Bhuvana Ramabhadran (Google) “Transliteration Based Approaches for Multilingual, Code-Switched Languages”

When:
February 21, 2020 @ 12:00 pm – 1:15 pm
2020-02-21T12:00:00-05:00
2020-02-21T13:15:00-05:00
Where:
Hackerman Hall B17
3400 N. Charles Street
Baltimore
MD 21218
Cost:
Free

Abstract

Code-switching is a commonly occurring phenomenon in many multilingual communities, wherein a speaker switches between languages within a single utterance. Conventional Word Error Rate (WER) is not sufficient for measuring the performance of code-mixed languages due to ambiguities in transcription, misspellings and borrowing of words from two different writing systems. These rendering errors artificially inflate the WER of an Automated Speech Recognition (ASR) system and complicate its evaluation. Furthermore, these errors make it harder to accurately evaluate modeling errors originating from code-switched language and acoustic models.  Multilingual Automated Speech Recognition systems allow for the joint training of data-rich and data-scarce languages in a single model. This enables data and parameter sharing across languages, which is especially beneficial for the data-scarce languages. Most state-of-the-art multilingual models require the encoding of language information and therefore are not as flexible or scalable when expanding to newer languages.  Language independent multilingual models help to address this issue, and are also better suited for multicultural societies where several languages are frequently used together (but often rendered with different writing systems).

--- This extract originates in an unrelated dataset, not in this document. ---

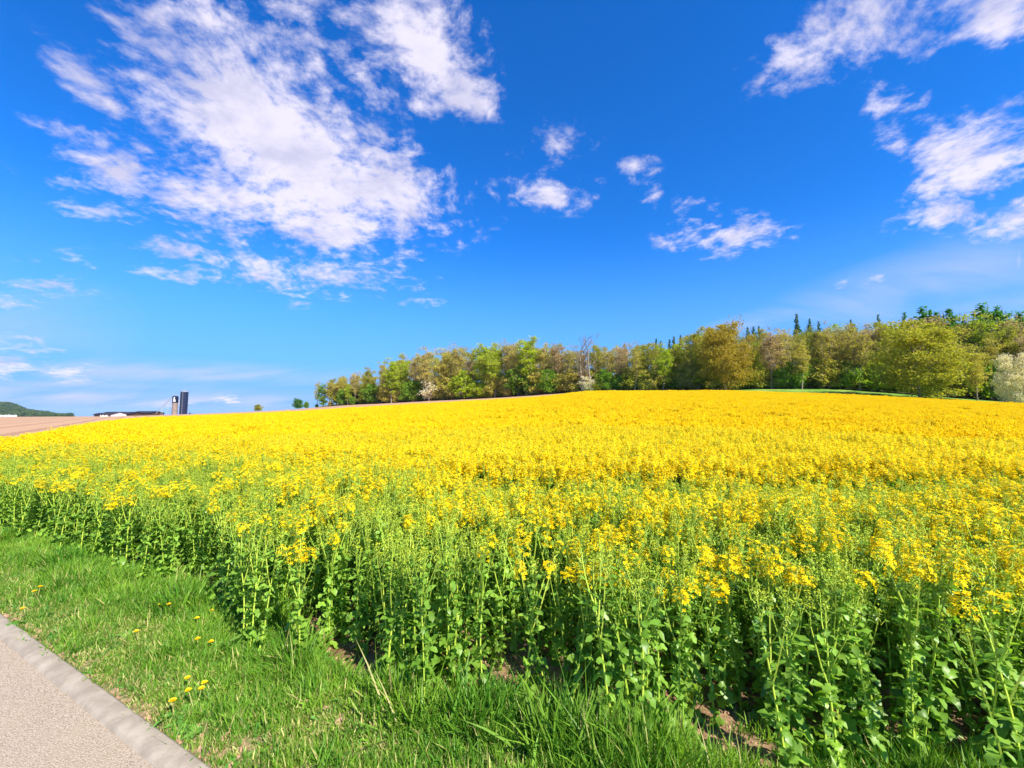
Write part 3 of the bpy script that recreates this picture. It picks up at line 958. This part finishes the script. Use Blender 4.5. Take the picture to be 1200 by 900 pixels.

In this talk, I will discuss the use of a new metric, transliteration-optimized Word Error Rate (toWER) to evaluate ASR systems in code-switched languages. This metric smoothes out many of the irregularities by mapping all text to one writing system. I will also discuss  a new approach to building a language-agnostic multilingual ASR system which transforms all languages to one writing system through a many-to-one transliteration transducer. Thus, similar sounding acoustics are mapped to a single, canonical target sequence of graphemes, effectively separating the modeling and rendering problems. We show with Indic languages, that the language-agnostic multilingual model achieves up to 10% relative reduction in Word Error Rate (WER) over a language-dependent multilingual model.

Bio

Bhuvana Ramabhadran (IEEE Fellow, 2017, ISCA Fellow 2017) currently leads a team of researchers at Google, focusing on multilingual speech recognition and speech synthesis. Previously, she was a Distinguished Research Staff Member and Manager in IBM Research AI, at the IBM T. J. Watson Research Center, where she led a team of researchers in the Speech Technologies Group and coordinated activities across IBM’s world wide laboratories in the areas of speech recognition, synthesis, and spoken term detection. She has served as an elected member of the IEEE SPS Speech and Language Technical Committee (SLTC), and as Vice Chair and Chair (2014–2016),  served on the IEEE SPS conference board (2017-2018) and the editorial board of the IEEE Transactions on Audio, Speech, and Language Processing (2011–2015). She currently serves on the IEEE Flanagan Award Committee and is the Regional Director-At-Large for Region 6. She also serves on the ISCA board. Her research interests include speech recognition and synthesis algorithms, statistical modeling, signal processing, and machine learning. Some of her recent work has focused on understanding neural networks and methods to merge speech synthesis and recognition systems.